Die Befürworter eines Leistungsschutzrechtes verweisen auf Milliarden-Erlöse beim Geschäft mit Online-Werbung bei der Internet-Suche. Die Verleger müssten daran fair beteiligt werden.
Der Bundesverband Deutscher Zeitungsverleger (BDZV) zeigte sich „überrascht, dass ein Wirtschaftsunternehmen so auftritt“. „Es ist doch selbstverständlich, dass jemand, der einen Inhalt gewerblich nutzt, auch dafür bezahlt“, sagte BDZV-Sprecherin Anja Pasquay. „Die Panikmache von Google entbehrt jeglicher Grundlage. Die Behauptung des Suchmaschinen-Konzerns, das Suchen und Finden von Informationen im Netz werde erschwert, ist unseriös. Die private Nutzung, das Lesen, Verlinken und Zitieren, bleiben möglich wie bisher.“ Bundesjustizministerin Sabine Leutheusser-Schnarrenberger (FDP) zeigte sich laut „Handelsblatt“ (Mittwochausgabe) erstaunt, dass ein marktbeherrschendes Unternehmen versuche, die Meinungsbildung zu monopolisieren. „Es gibt noch andere Suchanbieter als Google“, sagte sie der Zeitung.

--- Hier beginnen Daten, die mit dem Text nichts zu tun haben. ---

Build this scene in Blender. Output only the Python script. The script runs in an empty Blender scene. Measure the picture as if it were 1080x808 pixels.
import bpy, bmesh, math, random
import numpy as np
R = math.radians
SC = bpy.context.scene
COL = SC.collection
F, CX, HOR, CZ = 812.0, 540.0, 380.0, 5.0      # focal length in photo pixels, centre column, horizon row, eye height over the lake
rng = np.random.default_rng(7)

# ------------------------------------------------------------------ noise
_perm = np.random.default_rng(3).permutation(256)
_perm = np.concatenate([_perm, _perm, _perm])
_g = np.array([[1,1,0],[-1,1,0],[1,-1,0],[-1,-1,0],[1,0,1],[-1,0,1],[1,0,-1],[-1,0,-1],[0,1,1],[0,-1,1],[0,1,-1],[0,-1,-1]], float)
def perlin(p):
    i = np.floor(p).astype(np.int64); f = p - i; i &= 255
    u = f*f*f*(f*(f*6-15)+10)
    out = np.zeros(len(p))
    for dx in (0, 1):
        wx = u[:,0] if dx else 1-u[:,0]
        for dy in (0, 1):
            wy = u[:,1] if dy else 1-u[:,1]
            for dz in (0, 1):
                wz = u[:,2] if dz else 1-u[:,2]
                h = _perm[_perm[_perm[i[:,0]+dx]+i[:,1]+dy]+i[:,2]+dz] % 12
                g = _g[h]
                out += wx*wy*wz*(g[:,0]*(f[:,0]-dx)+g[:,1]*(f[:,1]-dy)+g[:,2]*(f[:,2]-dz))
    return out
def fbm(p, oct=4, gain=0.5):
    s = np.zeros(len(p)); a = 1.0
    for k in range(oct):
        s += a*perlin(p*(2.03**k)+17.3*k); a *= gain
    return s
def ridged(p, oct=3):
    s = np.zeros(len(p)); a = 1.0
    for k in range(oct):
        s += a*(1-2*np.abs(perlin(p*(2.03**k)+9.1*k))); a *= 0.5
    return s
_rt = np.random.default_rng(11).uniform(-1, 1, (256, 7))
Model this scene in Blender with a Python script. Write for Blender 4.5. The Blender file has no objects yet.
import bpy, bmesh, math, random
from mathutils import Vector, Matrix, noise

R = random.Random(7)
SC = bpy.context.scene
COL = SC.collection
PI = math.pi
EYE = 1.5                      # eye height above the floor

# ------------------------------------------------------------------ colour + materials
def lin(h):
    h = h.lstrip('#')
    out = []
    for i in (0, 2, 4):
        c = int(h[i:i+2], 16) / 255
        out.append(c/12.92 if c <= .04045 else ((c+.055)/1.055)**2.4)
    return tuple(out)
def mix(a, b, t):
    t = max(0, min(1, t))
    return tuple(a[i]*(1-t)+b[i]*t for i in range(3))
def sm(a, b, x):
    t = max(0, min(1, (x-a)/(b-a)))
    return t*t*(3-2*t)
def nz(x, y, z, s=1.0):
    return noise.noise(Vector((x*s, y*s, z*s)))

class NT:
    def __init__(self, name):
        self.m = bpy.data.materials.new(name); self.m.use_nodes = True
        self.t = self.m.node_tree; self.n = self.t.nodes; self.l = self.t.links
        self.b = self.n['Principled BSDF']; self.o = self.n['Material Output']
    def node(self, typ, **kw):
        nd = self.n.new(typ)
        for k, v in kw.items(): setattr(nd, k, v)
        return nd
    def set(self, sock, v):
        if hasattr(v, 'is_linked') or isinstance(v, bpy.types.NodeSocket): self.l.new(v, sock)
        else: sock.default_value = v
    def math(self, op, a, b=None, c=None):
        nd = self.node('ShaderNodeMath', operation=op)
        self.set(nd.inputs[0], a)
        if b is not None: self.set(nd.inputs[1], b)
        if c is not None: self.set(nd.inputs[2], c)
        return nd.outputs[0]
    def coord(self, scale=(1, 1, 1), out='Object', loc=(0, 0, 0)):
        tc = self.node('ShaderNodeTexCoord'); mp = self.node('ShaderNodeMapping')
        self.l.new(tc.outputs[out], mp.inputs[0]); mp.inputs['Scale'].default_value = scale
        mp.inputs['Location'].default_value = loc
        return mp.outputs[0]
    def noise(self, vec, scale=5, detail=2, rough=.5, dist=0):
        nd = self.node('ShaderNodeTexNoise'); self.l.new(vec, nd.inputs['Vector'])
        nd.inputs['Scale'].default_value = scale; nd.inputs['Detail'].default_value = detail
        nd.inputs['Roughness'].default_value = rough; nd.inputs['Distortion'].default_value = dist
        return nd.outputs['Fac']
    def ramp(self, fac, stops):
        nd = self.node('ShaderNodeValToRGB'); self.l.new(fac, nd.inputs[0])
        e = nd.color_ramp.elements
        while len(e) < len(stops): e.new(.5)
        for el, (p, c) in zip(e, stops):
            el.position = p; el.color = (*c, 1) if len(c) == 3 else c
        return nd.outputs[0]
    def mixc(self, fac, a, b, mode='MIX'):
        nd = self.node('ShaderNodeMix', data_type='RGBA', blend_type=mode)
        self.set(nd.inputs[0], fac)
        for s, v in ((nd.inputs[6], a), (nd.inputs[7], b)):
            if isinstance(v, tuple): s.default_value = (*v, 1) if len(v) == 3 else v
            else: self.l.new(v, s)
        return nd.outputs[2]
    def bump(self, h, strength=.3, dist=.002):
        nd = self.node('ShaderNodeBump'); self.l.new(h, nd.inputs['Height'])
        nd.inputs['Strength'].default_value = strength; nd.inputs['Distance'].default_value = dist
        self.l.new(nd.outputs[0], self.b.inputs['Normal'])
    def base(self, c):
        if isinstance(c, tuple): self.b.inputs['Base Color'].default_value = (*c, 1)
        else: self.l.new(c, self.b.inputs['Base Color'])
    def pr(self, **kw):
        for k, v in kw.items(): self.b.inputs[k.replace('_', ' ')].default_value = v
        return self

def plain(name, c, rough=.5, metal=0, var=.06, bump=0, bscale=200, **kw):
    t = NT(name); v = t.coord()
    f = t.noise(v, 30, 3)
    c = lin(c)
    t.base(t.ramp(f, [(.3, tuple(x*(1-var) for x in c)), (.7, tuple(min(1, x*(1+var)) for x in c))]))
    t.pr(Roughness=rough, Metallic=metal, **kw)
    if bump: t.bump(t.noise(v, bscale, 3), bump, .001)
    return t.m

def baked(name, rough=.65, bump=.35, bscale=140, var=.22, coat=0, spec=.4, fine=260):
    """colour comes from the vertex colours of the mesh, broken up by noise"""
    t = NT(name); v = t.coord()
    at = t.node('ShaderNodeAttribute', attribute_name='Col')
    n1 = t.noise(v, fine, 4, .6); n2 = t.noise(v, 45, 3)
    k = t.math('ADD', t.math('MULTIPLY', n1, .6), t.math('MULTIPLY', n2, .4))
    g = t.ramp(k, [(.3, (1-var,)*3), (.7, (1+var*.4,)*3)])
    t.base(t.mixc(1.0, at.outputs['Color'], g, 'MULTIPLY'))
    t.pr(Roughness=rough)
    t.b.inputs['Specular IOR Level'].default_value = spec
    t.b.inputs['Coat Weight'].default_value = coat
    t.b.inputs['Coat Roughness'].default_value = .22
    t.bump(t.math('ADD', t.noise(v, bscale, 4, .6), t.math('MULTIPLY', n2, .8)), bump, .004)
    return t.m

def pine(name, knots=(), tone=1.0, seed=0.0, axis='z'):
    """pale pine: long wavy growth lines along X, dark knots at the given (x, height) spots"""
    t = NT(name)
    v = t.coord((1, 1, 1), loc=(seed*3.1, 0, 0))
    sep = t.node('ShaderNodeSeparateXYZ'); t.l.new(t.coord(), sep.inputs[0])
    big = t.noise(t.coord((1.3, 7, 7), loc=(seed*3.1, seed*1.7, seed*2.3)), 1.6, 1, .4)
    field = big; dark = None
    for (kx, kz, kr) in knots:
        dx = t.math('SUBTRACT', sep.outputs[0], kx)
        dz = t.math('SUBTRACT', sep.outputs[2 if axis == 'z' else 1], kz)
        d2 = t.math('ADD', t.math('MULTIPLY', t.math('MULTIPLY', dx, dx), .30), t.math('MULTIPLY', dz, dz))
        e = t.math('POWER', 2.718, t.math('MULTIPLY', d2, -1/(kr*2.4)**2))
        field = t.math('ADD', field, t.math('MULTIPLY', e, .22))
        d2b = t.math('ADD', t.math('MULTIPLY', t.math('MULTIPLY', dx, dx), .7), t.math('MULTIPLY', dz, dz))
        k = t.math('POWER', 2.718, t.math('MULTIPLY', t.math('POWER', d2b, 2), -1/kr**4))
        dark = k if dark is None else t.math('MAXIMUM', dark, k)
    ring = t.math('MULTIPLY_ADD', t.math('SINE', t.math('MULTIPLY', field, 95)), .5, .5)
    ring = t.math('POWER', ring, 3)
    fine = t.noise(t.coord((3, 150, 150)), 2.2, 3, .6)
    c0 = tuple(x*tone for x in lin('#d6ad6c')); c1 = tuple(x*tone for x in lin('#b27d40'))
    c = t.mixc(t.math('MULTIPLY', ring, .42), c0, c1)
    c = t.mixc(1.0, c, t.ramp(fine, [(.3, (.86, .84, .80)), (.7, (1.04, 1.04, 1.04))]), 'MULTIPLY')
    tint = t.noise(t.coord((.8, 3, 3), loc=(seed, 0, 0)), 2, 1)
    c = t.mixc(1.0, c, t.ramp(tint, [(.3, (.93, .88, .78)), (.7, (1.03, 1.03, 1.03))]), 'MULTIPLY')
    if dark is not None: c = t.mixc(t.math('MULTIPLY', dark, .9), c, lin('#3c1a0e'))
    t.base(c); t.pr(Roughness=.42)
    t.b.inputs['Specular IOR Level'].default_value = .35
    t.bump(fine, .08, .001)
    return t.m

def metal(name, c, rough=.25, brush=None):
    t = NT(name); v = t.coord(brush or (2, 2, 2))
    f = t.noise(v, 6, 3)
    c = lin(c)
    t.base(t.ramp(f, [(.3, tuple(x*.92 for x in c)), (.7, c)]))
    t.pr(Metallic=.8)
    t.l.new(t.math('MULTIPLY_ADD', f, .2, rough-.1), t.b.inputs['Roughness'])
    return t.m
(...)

Gefahr für die öffentliche Meinungsbildung?
Der Verein „Digitale Gesellschaft“ sprach von einer „Lobbyschlacht“. Sowohl Google als auch den Presseverlagen gehe es nur ums Geld, sagte Vereinsvorsitzender Markus Beckedahl. Zwar sei das Leistungsschutzrecht auch aus Sicht der Nutzer falsch und abzulehnen, weil es digitale Meinungsfreiheit einschränke und ein ohnehin überkomplexes Urheberrecht weiter verkompliziere. Aber „die Signalwirkung der Lobbyschlacht“ hält Beckedahl für fatal: „Wenn morgen Google und die Presseverlage bei der EU-Datenschutzreform plötzlich gemeinsame Sache machen, ist die öffentliche Meinungsbildung ganz schnell in Gefahr.“
Die deutsche Regierung hatte Anfang März die bereits im Koalitionsvertrag festgehaltene Absicht bekräftigt, ein Leistungsschutzrecht als Teil einer Reform des Urheberrechts einzuführen.